What doesn’t make sense is seeing the same idea come back later, just scaled up. Same concept, different numbers. Now it’s not a slow bus on a quiet street. It’s a car moving at 60 or 80 kph, and the gap behind it is no longer playful. It’s the only thing keeping you out of trouble. That’s where the illusion starts. It looks controlled. Smooth cadence, steady line, everything working as it should. Until you think about what you’ve removed.

You don’t see the road ahead. You don’t choose the pace. You don’t control when things slow down, turn or stop. You’re borrowing speed from something you’re not connected to, with no way to influence what it does next. The distance looks manageable on camera.
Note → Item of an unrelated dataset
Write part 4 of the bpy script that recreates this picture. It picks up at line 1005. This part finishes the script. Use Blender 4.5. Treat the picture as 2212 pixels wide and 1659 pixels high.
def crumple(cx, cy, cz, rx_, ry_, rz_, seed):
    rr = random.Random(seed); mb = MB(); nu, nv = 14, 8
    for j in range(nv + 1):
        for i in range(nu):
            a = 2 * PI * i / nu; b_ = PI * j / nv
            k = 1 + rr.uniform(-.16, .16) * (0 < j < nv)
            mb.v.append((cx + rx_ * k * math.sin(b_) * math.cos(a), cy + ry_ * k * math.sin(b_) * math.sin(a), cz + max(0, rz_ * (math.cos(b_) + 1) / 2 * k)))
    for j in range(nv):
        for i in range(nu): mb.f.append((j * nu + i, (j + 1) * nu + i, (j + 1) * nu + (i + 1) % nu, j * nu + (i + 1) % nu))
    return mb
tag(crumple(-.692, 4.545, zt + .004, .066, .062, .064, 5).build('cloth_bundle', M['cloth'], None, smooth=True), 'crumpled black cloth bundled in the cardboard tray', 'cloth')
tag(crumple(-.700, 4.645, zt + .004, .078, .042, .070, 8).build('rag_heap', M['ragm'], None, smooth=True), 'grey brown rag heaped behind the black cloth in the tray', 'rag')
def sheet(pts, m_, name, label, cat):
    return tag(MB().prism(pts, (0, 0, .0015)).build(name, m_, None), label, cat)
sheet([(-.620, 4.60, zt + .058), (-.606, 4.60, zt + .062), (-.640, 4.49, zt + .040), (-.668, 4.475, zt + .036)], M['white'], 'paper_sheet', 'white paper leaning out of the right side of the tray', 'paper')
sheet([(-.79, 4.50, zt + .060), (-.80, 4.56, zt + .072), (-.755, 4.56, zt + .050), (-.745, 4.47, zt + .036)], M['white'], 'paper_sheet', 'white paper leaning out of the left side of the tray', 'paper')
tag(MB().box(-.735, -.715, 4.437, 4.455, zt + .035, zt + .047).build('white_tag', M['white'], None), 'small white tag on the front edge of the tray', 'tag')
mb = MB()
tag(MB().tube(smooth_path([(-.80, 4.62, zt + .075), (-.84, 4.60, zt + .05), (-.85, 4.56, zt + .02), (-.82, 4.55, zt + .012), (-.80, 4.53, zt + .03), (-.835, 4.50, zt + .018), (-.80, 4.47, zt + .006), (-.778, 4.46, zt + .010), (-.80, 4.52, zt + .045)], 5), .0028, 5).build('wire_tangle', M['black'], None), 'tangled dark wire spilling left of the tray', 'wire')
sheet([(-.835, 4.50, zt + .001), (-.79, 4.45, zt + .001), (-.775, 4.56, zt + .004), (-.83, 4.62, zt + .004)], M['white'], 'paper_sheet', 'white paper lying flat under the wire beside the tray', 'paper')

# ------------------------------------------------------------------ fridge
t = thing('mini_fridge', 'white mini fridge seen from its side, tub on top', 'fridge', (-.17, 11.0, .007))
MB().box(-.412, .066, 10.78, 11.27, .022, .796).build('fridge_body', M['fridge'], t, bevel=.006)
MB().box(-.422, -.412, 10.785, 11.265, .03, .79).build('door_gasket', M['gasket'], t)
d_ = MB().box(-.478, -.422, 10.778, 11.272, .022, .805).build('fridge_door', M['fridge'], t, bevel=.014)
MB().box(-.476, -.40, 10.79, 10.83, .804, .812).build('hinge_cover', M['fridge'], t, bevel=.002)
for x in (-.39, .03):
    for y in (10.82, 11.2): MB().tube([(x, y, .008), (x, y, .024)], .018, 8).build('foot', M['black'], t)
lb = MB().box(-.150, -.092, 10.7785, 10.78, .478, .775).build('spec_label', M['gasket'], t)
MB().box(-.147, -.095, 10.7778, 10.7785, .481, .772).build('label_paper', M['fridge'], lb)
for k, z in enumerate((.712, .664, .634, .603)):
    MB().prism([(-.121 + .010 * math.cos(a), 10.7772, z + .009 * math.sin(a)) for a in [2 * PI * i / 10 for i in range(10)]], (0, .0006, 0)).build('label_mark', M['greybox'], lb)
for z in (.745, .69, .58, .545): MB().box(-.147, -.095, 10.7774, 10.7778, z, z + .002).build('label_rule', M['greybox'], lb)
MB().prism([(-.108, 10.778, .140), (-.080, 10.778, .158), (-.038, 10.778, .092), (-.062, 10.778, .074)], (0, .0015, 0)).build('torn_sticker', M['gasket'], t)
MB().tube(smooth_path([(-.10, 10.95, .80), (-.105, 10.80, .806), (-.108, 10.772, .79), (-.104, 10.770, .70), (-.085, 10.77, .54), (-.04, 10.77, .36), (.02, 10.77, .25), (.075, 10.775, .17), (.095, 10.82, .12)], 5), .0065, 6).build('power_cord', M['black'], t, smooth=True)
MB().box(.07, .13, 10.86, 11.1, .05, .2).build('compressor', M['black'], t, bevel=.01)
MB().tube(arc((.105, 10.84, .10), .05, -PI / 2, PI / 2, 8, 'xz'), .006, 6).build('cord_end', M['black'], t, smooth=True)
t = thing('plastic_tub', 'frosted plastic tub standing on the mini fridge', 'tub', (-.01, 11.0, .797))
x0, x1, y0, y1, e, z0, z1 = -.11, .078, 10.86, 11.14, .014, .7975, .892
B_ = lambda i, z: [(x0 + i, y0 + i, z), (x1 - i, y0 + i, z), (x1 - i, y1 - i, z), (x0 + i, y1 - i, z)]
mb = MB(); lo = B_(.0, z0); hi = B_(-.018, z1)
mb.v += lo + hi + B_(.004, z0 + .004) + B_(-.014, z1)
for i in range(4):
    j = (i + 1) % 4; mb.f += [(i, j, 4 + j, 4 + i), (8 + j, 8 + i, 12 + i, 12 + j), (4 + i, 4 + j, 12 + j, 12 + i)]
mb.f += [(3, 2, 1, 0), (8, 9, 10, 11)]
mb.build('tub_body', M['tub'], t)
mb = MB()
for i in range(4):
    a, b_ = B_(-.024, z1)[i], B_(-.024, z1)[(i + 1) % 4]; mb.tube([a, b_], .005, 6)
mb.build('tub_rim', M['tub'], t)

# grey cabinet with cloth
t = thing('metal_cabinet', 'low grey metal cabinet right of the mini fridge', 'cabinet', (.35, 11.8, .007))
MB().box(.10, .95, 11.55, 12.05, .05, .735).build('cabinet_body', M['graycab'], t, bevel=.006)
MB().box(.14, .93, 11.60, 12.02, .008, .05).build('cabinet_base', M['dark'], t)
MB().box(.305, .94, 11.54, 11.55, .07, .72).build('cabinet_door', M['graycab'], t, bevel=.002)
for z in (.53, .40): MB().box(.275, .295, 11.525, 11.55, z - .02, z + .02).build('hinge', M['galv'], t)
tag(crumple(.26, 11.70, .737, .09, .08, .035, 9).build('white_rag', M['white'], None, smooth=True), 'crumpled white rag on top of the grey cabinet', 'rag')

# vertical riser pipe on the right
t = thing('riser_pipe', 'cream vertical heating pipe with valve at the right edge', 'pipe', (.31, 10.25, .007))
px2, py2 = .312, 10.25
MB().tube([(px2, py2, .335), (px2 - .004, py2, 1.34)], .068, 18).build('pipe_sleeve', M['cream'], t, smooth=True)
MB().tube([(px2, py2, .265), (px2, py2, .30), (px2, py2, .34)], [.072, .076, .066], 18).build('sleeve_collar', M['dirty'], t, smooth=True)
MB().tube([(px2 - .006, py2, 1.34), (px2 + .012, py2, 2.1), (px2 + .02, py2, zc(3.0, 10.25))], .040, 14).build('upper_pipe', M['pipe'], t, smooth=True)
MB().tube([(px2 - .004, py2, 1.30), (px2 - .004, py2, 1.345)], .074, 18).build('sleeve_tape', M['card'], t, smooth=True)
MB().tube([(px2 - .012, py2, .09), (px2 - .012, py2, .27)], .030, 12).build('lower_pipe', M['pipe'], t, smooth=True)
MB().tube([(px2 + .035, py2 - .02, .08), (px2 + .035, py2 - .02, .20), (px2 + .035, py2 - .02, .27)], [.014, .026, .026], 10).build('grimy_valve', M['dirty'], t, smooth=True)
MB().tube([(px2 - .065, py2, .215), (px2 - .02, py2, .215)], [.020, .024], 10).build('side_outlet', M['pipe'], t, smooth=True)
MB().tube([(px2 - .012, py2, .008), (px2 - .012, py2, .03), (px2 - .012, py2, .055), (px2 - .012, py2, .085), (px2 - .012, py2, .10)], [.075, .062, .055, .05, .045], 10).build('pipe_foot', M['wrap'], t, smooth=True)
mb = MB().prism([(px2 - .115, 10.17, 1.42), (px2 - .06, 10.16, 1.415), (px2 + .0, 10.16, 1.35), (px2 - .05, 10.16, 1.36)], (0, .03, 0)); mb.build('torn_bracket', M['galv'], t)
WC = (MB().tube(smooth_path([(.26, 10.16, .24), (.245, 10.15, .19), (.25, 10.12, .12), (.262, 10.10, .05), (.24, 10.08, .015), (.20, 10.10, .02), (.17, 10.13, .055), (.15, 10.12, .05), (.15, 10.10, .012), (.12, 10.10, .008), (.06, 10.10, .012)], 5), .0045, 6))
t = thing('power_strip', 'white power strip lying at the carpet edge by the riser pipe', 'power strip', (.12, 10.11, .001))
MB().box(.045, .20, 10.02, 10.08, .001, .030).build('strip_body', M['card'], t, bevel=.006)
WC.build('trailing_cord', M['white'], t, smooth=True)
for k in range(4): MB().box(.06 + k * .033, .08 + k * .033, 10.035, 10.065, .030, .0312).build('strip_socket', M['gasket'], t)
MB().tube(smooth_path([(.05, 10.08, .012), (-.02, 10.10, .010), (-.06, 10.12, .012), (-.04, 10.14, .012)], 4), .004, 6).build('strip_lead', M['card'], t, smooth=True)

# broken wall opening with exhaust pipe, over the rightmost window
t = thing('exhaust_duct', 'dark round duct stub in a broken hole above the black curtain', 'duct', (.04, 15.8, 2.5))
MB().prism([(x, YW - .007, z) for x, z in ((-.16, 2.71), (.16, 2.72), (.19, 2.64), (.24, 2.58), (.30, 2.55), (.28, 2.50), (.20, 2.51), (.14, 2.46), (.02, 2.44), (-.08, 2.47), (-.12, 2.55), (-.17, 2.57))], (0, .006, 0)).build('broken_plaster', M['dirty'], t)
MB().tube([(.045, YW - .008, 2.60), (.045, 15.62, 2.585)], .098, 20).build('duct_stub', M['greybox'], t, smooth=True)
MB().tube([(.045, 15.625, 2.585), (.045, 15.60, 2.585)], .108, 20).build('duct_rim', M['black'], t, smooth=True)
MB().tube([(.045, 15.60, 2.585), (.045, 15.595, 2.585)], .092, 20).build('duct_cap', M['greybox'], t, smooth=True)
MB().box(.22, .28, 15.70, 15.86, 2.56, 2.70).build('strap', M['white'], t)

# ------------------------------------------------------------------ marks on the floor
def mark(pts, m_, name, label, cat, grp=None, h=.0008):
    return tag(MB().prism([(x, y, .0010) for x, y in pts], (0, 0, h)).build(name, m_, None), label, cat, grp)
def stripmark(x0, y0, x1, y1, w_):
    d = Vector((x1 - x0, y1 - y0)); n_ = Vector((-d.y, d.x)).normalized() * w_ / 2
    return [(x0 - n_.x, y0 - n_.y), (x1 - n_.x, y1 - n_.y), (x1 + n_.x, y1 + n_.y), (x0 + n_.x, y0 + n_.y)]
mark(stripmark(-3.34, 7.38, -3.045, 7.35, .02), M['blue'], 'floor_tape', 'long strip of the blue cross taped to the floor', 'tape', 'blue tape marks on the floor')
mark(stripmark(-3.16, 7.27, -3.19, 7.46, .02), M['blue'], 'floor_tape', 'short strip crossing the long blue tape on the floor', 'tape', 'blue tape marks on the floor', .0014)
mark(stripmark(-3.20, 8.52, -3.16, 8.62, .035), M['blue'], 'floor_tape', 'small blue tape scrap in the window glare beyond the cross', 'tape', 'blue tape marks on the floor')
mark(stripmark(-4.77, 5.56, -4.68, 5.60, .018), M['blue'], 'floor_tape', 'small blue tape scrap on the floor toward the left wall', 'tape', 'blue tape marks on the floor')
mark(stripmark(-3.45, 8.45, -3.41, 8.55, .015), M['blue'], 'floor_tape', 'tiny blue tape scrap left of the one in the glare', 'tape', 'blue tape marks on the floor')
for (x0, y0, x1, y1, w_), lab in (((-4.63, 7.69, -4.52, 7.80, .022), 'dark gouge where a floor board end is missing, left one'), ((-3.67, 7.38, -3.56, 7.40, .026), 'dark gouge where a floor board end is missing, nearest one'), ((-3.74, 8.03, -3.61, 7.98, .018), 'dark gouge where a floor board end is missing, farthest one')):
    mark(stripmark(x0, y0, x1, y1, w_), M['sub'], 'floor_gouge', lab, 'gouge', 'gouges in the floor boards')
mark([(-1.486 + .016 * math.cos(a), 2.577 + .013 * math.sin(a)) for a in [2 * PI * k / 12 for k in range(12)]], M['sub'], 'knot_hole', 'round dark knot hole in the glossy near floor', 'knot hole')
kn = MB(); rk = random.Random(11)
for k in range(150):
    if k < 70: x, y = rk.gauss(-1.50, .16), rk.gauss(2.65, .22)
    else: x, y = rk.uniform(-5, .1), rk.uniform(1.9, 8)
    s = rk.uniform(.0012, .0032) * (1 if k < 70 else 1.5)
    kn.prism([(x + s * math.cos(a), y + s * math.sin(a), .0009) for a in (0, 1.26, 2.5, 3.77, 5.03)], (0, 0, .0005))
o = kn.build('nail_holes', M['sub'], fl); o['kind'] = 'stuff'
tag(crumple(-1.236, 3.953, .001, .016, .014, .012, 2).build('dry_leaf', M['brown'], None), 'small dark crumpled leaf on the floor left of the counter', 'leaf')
In reality, it’s measured in the reaction time you don’t have.

So the whole thing comes down to trust. Trust that the driver won’t brake suddenly. Trust that nothing appears in front of them. Trust that there are no bumps, debris, sand, potholes or glass on the road. It usually doesn’t happen, right until that one fateful moment when suddenly there is something wrong, and you have no time to react. In the best-case scenario, you will have severe injuries. Let’s not discuss the worst case.

Not everything needs to be a clip

There’s a difference between riding and performing, and it usually shows up in what gets left out. The better creators understand that. They don’t just show the clean moment. They show how it came together, what didn’t work, what had to be repeated, adjusted, sometimes abandoned. You’re not just watching something happen, you’re watching someone build toward it. That’s why it feels real.

These trends work the other way around. One clean attempt, no context, no margin, no indication of how many times it didn’t go that way. It looks simple because everything that makes it difficult has been removed. And that’s what makes it so easy to copy – not because it’s achievable, but because it looks like it is.

The ride stops being the point. It becomes something you pass through on the way to getting the clip. Control gets replaced by timing, decisions get replaced by reactions, and the only version that exists is the one where it worked.

It’s still cycling. It just isn’t the kind that lasts very long.